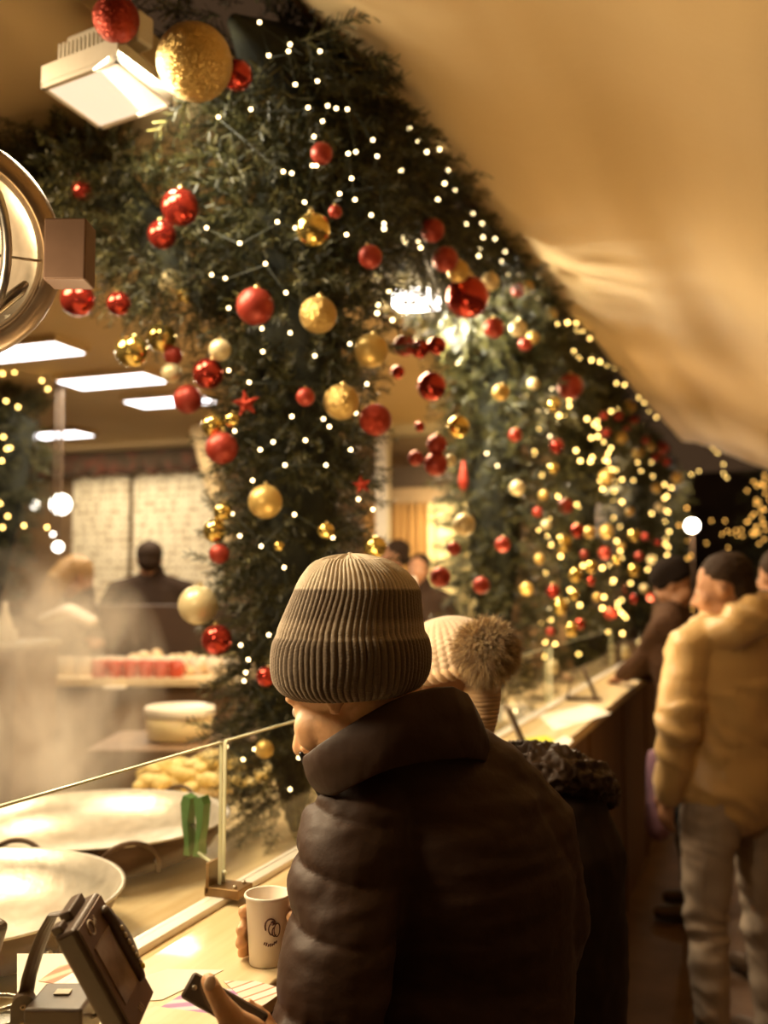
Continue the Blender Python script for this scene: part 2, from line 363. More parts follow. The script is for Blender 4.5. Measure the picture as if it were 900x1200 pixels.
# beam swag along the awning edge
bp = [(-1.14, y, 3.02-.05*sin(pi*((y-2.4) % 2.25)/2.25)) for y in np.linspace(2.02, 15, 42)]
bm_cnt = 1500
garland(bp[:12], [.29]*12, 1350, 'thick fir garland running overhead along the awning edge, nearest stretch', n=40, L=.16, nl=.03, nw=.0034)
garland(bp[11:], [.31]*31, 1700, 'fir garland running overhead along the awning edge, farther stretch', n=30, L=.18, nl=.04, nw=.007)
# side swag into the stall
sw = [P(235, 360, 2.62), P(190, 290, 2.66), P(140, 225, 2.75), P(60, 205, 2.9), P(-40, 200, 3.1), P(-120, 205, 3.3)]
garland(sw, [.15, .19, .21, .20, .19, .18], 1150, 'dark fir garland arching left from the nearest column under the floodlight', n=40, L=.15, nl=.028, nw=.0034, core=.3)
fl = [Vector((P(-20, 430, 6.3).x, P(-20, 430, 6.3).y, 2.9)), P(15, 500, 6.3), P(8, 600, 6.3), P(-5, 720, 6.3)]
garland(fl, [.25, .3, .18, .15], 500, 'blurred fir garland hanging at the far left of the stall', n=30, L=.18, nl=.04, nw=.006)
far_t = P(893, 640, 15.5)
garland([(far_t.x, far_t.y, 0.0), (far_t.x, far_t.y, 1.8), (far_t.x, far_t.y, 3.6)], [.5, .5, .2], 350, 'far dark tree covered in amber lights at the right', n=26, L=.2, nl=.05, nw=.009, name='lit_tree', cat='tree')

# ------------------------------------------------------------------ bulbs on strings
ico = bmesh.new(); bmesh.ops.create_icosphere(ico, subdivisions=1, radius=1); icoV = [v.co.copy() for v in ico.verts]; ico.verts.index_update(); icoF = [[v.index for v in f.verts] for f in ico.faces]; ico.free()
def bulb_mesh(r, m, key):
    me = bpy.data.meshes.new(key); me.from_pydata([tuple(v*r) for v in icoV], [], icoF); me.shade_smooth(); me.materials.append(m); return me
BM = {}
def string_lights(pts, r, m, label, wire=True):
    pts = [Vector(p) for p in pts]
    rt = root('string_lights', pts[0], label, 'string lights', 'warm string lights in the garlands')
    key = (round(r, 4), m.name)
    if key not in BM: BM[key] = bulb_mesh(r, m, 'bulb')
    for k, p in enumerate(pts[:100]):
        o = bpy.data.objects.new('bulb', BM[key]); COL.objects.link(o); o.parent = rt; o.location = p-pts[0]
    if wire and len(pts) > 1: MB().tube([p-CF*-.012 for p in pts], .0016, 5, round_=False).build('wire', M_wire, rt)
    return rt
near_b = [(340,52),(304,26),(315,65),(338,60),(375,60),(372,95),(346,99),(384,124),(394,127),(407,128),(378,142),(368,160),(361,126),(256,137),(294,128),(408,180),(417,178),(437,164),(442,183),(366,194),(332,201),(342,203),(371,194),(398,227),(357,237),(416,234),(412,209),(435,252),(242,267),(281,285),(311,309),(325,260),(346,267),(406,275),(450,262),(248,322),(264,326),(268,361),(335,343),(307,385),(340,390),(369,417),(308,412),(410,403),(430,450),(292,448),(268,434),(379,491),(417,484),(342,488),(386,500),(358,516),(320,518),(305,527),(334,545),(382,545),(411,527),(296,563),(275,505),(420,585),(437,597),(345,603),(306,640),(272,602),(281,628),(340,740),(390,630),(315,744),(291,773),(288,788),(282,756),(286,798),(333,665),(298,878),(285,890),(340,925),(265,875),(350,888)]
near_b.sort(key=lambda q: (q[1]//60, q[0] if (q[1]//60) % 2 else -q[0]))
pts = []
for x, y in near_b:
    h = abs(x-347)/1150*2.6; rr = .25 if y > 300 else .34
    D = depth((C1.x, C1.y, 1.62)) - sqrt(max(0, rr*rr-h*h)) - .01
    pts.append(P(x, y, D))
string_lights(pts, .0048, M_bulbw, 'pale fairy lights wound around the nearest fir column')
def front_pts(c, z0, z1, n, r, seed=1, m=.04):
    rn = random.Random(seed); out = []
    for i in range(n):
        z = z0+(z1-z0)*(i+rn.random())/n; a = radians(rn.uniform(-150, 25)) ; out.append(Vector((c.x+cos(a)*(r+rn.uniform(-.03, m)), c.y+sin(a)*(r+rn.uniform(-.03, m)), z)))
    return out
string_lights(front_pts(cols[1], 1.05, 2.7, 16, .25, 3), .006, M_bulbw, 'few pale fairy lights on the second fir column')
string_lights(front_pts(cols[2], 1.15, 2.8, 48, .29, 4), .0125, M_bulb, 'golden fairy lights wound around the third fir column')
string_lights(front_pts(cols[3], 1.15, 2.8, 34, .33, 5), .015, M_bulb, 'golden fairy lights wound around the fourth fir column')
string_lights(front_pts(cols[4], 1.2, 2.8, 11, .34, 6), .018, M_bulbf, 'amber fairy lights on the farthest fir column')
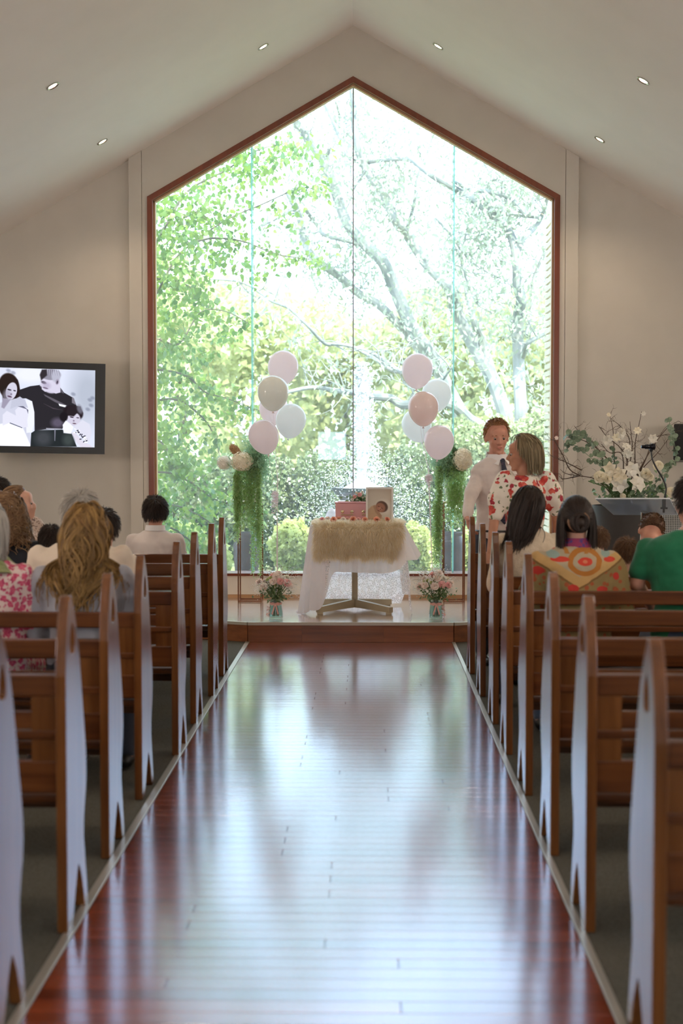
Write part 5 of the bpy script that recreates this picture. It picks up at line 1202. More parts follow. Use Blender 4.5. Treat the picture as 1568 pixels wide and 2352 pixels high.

........

== Your goal ==
Report the number of lines above containing the word "picture", with no other text.

== Answer in full ==
2